En témoignent les écrits du directeur de Libération, il y a peu : il faut « un gouvernement social-démocrate qui, dans le cadre de l'économie de marché, réduise autant que possible les inégalités, fasse fonctionner le capitalisme » sachant « qu'il n'y a pas de bolchevique au gouvernement ».
Il faut en effet être sérieux, pourrait on voir un propriétaire de journal et d'une très grande entreprise admettre que sa propriété combatte ses propres idées ? Non ? Alors tout est dit. Pour défendre le libéralisme économique en se qualifiant de gauche, Libération (et il en est de même pour Le Monde) valait bien de gros efforts de capitaines d'industrie ou de banques pour être renfloué.
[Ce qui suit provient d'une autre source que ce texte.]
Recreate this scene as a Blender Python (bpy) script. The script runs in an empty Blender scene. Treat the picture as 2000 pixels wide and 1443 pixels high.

Les pertes subies par ses patrons du fait de leur presse n'est pour eux pas grand chose alors que détenir 99 % de la presse nationale est un gigantesque moyen d'influence. Ne nous y trompons pas, il n'y a pas que la lecture de la presse qui modèle l’opinion, mais le fait que seule cette presse soit citée par toutes les radios et télés, le fait que les éditorialistes de cette presse soient tous les soirs ou presque sur les plateaux de télévision.
Mais au fait quelle est la télé la plus importante aujourd’hui ? C’est TF1, et TF1 appartient à … Bouygues.
Les médias, leurs patrons, à partir du pouvoir d'influer, détiennent finalement le pouvoir.
Pour en savoir plus, vite, achetez, regarder, aller voir le film « les nouveaux chiens de garde » en référence au livre de Serge Halimi.